1st Pitch- 105’-5.10a/ Shares the first four bolts (not two as referenced in the local guide) with Iron Man. Then climb straight up the bolted short face above, with thoughtful edge climbing.  Well and fully bolted to a fixed anchor on a comfortable and obvious ledge.

2nd Pitch- 125’-5.10c/ The unprotected move off of the ledge (to the right) is 5.10-, but you do reach a good foot hold when clipping the first bolt.

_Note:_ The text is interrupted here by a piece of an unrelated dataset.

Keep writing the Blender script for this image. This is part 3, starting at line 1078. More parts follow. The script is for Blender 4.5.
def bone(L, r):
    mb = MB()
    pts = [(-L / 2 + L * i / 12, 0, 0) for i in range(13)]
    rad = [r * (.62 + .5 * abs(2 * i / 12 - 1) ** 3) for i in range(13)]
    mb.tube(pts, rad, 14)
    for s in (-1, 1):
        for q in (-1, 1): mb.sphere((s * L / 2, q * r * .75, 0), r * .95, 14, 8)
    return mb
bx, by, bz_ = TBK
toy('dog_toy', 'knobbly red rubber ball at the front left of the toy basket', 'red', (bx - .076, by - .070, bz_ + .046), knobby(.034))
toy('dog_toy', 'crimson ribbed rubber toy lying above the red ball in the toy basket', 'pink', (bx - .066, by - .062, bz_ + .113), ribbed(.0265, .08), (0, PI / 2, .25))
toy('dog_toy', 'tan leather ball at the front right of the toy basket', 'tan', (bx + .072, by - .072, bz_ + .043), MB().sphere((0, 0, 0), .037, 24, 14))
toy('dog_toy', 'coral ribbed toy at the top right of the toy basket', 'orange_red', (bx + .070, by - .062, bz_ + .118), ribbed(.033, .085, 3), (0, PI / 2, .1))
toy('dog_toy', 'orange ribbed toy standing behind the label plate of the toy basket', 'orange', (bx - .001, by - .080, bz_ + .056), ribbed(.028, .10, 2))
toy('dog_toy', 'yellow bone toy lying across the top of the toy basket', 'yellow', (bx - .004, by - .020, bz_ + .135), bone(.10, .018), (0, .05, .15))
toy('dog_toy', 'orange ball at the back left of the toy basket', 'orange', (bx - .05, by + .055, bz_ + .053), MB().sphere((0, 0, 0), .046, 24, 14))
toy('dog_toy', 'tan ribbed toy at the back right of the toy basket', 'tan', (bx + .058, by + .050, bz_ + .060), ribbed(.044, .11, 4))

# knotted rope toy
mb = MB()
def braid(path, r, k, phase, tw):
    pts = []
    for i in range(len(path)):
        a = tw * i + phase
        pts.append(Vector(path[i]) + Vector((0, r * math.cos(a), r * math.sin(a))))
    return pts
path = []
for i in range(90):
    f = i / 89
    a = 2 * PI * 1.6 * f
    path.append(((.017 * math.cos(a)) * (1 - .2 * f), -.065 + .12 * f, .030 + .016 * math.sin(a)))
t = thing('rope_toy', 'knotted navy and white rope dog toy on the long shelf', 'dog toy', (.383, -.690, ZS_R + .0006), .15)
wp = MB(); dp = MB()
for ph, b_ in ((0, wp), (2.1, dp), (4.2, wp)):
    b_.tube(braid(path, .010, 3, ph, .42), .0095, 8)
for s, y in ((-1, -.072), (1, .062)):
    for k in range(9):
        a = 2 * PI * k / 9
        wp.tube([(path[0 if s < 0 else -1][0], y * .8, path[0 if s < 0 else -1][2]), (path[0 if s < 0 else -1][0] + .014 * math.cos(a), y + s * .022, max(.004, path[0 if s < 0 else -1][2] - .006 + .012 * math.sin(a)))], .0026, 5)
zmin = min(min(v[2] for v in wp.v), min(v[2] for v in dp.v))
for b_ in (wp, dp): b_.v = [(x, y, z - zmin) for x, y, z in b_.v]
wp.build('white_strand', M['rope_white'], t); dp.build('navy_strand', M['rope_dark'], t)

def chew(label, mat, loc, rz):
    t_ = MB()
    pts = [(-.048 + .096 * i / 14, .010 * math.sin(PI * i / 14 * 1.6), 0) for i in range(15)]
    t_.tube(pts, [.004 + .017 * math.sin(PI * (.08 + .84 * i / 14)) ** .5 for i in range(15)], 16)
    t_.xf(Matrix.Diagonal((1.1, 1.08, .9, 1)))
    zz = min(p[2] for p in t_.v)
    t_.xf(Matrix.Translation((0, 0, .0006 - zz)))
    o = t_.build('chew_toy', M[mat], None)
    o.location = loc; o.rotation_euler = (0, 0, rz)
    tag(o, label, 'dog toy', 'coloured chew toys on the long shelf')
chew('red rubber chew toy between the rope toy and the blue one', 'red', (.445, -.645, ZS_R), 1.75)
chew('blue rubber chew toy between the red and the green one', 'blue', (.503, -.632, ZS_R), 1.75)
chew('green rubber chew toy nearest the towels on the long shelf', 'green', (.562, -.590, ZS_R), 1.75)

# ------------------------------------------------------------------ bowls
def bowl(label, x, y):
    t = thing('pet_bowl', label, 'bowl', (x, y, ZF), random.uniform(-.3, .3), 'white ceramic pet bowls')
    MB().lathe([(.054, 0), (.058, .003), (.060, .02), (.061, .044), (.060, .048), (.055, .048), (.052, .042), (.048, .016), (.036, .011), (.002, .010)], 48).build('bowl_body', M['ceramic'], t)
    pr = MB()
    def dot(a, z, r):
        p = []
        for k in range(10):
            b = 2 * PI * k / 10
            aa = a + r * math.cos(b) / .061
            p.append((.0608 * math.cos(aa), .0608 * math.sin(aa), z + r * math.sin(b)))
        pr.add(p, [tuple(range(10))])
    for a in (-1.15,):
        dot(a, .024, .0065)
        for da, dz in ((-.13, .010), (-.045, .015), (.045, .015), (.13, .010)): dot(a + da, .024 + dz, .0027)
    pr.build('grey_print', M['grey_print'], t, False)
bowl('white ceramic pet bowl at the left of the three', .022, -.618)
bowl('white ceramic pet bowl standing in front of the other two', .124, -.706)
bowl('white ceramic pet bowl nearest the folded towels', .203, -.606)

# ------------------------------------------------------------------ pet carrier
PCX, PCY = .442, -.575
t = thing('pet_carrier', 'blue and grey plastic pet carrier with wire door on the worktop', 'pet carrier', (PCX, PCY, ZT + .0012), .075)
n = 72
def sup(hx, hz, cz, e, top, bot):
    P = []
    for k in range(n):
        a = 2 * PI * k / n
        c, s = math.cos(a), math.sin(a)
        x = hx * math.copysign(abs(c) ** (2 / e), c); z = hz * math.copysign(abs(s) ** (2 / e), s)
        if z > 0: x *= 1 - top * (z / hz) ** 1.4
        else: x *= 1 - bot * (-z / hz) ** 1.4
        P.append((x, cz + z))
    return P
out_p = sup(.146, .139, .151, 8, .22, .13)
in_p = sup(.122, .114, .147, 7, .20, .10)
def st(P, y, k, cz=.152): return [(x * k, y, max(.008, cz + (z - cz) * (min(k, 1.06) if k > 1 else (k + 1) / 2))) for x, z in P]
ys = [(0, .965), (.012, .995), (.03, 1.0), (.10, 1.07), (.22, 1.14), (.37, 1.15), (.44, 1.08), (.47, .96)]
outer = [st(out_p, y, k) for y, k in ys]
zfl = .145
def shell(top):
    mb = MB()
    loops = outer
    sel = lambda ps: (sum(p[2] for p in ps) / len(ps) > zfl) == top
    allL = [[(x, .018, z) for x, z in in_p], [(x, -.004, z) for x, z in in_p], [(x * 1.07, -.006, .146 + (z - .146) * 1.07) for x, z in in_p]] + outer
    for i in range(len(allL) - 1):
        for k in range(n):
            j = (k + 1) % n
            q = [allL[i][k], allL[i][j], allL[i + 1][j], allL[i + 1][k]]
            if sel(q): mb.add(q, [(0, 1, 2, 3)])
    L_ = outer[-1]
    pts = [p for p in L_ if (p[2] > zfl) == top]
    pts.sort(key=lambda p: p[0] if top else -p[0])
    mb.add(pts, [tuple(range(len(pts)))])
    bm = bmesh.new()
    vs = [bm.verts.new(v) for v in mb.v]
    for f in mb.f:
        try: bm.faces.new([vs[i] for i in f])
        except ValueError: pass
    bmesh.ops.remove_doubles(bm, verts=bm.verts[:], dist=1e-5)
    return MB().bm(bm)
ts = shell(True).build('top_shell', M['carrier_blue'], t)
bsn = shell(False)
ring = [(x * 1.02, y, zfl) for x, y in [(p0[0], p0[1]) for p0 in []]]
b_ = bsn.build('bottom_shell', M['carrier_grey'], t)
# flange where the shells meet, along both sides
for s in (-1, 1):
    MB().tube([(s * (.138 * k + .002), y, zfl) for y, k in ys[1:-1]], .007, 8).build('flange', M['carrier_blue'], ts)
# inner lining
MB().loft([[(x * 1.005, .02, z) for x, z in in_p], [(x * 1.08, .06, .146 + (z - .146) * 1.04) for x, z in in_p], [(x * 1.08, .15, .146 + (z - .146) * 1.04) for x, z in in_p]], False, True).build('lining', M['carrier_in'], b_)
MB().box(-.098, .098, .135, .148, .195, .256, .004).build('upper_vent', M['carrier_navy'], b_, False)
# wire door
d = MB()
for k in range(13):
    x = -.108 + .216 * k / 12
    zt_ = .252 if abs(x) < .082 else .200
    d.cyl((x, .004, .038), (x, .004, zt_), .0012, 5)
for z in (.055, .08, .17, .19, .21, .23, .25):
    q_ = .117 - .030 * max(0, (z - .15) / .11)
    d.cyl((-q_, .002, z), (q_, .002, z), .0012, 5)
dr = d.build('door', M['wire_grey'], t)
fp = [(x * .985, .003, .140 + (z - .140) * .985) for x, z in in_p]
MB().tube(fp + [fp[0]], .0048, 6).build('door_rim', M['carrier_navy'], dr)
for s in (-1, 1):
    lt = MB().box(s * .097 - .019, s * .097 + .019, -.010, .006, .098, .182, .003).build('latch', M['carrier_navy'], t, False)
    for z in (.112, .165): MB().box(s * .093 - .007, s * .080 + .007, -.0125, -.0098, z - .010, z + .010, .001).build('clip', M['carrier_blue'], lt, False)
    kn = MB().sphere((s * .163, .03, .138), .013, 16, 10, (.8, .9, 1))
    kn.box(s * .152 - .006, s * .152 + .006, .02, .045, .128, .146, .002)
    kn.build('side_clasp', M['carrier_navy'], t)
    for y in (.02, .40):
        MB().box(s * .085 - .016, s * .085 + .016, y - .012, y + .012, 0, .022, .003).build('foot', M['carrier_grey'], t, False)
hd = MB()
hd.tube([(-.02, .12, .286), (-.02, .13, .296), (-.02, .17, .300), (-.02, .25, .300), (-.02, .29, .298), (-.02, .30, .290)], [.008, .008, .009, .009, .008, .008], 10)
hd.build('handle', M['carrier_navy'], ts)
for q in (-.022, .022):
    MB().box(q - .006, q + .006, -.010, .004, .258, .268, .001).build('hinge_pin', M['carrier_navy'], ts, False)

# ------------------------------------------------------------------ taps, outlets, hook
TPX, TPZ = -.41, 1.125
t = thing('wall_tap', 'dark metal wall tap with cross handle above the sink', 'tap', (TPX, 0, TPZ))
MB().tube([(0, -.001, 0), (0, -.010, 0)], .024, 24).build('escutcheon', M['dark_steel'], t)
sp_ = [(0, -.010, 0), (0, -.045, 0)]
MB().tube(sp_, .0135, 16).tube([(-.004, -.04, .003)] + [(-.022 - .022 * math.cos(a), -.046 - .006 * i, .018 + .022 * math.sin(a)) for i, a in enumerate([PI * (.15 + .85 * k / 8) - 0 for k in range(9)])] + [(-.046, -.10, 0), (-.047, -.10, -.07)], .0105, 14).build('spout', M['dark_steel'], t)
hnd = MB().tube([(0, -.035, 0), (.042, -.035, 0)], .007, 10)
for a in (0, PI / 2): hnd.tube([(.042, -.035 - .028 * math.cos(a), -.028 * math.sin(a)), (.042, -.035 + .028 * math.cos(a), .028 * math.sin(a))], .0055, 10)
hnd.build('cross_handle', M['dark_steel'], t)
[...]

Sustained climbing through 11 bolts (not 6 as per the local guide) gets you through the water streak.  The crux is in the middle of the streak.  Side pulls galore, but the rock is a bit water polished of course.  Good solid climbing.  You then merge with Iron Man and can make two gear placements along with another bolt and one slung horn, all on easier ground, to the shared rap stance above.

Descent

A 70m handled by a competent climber will get you down in two raps.  Double 60m ropes will not get you down to the ground from the top anchor, but will get you close enough to put a draw on a bolt of the next route you are climbing and just rap from there for the competent and efficient pair.

Essential Gear

70m rope.  12 draws.  A few slings.  A few cams, small to medium.  Route gets full sun.  Hiking poles for the approach are recommended.